▶ Requirement: Begin at the line containing "Write the bpy script that would produce this render. The" and stop at the line containing "S = bpy.context.scene; COL = S.collection"; copy those lines exactly, ends included, and nothing else.

▶ Material provided:
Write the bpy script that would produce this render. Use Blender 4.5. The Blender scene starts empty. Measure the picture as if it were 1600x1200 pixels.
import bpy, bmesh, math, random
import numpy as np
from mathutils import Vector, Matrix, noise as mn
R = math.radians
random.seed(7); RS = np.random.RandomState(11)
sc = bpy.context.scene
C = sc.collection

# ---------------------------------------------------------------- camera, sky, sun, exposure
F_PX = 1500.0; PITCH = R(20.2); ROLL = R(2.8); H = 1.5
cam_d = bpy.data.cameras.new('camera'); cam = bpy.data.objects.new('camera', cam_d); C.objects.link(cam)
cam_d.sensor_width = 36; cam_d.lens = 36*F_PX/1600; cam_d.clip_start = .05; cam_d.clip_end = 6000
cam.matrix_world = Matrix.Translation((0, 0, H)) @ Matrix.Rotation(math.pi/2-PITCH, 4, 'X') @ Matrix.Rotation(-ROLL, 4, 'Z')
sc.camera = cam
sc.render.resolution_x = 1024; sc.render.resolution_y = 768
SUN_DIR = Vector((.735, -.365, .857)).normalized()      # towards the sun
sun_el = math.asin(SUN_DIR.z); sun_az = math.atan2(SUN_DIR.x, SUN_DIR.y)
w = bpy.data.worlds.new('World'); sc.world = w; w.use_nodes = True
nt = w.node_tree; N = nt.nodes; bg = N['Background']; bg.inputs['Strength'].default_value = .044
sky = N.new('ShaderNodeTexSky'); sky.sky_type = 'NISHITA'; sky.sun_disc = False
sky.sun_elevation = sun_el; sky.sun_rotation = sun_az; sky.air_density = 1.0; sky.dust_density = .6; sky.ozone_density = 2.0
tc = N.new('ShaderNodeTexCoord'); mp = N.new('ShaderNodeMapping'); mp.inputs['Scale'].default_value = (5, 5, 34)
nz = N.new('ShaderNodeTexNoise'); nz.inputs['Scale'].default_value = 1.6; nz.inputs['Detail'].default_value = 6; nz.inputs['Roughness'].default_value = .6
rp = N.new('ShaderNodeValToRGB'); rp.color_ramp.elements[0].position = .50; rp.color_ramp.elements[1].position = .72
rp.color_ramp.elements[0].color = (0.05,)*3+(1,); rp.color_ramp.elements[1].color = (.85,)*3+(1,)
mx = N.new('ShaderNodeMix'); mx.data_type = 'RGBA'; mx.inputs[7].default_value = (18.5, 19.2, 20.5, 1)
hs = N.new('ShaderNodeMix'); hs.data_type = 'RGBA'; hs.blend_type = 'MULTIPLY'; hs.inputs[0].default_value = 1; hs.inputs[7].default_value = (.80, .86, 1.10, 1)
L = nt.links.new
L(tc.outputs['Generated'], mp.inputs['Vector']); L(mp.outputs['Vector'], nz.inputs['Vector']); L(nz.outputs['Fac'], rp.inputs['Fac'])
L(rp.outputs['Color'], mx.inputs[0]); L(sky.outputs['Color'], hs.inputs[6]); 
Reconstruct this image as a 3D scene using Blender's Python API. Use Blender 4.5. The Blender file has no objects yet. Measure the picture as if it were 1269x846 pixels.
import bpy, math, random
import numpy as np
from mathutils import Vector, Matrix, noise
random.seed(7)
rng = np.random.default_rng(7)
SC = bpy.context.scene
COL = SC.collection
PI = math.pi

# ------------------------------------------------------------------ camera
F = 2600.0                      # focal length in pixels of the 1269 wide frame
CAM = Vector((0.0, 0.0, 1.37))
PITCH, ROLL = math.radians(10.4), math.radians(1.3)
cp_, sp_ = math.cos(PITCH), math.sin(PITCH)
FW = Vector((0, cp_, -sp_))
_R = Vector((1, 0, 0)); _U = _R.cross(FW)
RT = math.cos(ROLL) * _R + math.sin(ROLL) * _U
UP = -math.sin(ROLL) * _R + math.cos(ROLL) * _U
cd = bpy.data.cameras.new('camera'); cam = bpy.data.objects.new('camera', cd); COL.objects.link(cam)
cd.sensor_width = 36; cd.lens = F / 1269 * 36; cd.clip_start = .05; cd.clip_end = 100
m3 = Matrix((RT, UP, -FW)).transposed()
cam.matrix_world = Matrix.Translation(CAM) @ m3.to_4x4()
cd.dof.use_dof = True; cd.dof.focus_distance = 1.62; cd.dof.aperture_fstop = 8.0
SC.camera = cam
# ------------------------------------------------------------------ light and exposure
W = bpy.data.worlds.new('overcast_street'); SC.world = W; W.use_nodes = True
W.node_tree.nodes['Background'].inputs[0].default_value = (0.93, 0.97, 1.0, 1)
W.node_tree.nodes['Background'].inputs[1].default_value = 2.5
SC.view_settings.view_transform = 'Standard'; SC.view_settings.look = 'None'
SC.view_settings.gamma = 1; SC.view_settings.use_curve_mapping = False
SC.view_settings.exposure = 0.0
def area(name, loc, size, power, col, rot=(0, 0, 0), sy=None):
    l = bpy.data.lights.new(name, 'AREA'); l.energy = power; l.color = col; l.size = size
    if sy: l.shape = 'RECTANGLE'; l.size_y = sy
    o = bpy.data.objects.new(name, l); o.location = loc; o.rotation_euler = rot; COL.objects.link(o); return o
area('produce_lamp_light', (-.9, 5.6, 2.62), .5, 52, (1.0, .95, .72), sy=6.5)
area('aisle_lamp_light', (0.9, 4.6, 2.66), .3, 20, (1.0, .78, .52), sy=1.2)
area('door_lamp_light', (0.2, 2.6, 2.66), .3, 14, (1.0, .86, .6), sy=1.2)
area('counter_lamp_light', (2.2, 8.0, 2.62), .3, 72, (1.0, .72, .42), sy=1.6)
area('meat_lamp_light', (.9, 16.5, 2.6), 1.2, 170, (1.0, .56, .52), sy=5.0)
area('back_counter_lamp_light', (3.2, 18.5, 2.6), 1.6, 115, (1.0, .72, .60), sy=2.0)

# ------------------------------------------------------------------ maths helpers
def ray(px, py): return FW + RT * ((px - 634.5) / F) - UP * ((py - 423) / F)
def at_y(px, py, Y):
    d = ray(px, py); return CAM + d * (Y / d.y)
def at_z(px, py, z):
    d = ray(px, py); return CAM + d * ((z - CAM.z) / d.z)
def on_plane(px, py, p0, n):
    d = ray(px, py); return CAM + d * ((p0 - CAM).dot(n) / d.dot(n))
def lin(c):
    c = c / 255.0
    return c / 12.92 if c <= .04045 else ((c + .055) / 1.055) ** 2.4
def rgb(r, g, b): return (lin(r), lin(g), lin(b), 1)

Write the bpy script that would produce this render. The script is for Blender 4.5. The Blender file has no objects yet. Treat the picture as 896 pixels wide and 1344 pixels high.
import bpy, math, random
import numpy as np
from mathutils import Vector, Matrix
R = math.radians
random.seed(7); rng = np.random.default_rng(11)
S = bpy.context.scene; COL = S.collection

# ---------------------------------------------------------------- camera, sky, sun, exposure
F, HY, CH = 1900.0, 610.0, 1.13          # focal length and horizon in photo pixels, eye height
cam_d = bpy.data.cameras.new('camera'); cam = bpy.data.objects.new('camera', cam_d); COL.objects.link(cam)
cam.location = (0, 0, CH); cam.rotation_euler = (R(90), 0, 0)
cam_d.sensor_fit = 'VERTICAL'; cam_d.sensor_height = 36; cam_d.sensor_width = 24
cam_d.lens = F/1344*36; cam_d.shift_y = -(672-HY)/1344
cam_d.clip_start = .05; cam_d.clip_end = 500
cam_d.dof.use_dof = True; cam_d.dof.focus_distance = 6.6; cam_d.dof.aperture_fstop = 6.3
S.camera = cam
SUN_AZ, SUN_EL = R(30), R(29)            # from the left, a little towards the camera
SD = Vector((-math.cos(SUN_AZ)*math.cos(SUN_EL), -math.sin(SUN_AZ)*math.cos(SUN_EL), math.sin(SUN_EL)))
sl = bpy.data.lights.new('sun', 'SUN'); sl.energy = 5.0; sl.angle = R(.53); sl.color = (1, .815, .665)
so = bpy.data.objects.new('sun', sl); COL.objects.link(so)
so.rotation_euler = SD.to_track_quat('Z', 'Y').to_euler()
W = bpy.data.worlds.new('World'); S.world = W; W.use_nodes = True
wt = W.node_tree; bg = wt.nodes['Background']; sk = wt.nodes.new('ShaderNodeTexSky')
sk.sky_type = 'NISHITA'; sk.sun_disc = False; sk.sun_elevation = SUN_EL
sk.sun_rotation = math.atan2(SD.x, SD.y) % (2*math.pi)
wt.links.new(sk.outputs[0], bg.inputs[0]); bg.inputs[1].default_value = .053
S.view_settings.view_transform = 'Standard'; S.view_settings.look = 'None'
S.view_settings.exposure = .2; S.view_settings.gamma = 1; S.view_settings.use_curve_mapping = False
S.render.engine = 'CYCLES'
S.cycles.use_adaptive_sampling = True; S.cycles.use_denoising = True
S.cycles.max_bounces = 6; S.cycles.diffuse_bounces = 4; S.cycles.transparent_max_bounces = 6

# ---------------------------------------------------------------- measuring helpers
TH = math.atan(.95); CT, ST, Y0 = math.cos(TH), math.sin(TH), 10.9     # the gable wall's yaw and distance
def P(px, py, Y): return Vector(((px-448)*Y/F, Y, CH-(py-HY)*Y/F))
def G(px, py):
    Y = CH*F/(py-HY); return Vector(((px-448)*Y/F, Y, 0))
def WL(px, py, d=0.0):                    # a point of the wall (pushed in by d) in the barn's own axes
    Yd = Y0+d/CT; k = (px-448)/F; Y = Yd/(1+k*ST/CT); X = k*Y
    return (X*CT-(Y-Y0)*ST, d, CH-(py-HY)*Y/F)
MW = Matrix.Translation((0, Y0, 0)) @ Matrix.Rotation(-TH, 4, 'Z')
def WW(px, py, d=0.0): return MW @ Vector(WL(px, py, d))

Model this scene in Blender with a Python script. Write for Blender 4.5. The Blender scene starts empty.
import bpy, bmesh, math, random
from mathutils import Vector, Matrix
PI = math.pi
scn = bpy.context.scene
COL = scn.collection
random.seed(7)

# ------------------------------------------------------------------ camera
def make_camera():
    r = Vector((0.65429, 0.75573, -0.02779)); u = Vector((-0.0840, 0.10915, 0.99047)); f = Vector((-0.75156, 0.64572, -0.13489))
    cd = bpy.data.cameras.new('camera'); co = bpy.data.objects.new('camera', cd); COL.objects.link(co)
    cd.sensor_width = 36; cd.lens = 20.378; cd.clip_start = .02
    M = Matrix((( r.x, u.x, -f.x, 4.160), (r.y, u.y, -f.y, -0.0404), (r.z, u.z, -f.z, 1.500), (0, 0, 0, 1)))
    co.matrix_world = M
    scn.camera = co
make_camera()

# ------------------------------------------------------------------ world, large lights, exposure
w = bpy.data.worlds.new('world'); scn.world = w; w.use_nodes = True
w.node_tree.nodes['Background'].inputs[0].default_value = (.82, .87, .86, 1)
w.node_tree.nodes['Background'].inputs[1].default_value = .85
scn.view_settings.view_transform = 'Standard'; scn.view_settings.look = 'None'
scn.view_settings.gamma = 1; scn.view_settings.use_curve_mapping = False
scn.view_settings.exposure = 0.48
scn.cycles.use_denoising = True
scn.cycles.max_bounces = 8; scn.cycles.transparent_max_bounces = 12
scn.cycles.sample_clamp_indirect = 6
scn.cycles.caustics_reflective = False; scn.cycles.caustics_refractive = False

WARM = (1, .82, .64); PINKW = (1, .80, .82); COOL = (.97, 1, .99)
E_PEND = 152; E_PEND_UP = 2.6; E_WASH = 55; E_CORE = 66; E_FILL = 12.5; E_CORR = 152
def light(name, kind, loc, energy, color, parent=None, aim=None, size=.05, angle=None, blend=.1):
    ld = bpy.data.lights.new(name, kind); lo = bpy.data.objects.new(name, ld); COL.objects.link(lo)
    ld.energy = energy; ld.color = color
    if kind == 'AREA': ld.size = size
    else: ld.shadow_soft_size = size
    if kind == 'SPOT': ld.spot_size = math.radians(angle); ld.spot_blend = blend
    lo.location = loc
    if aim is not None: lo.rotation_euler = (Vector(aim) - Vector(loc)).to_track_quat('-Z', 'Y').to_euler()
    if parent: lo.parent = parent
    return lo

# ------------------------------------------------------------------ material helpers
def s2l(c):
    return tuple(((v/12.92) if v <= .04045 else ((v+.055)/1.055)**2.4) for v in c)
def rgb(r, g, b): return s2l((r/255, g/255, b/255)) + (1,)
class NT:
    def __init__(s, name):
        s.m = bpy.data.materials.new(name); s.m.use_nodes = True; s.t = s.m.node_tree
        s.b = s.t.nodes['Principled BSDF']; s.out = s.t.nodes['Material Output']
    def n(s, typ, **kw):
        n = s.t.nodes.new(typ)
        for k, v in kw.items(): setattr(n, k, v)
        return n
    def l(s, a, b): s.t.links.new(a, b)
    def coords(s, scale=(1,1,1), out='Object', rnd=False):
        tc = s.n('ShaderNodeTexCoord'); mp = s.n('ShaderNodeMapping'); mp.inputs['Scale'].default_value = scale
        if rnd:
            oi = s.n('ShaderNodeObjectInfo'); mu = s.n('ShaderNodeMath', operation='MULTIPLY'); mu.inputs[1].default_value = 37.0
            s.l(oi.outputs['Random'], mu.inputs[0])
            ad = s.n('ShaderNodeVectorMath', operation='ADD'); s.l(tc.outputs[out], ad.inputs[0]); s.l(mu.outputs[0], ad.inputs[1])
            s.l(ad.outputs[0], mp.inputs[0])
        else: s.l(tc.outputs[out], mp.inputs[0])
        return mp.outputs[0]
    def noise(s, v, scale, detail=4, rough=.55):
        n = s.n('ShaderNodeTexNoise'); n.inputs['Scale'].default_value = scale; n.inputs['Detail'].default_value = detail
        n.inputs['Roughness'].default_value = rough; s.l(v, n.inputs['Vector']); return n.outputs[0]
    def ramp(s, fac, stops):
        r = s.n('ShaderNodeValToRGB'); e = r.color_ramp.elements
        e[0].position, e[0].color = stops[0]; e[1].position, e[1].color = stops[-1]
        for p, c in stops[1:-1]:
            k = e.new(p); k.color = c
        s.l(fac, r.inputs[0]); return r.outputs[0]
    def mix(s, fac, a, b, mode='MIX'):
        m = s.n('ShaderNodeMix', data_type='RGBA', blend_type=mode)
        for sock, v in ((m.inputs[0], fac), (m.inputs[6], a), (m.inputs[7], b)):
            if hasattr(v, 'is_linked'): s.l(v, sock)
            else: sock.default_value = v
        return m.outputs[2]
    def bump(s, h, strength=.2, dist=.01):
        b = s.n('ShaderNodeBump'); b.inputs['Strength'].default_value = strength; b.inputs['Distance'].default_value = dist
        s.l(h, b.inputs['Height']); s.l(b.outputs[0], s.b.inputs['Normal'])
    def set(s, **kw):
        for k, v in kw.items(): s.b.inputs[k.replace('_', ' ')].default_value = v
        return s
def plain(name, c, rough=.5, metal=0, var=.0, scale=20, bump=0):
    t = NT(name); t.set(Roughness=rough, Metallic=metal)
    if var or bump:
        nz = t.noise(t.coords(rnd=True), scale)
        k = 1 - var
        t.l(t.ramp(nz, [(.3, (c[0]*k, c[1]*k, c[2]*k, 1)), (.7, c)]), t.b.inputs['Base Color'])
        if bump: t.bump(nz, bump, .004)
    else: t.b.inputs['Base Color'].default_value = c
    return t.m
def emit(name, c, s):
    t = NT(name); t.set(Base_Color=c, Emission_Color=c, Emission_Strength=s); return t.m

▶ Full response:
Write the bpy script that would produce this render. The script is for Blender 4.5. The Blender file has no objects yet. Treat the picture as 896 pixels wide and 1344 pixels high.
import bpy, math, random
import numpy as np
from mathutils import Vector, Matrix
R = math.radians
random.seed(7); rng = np.random.default_rng(11)
S = bpy.context.scene; COL = S.collection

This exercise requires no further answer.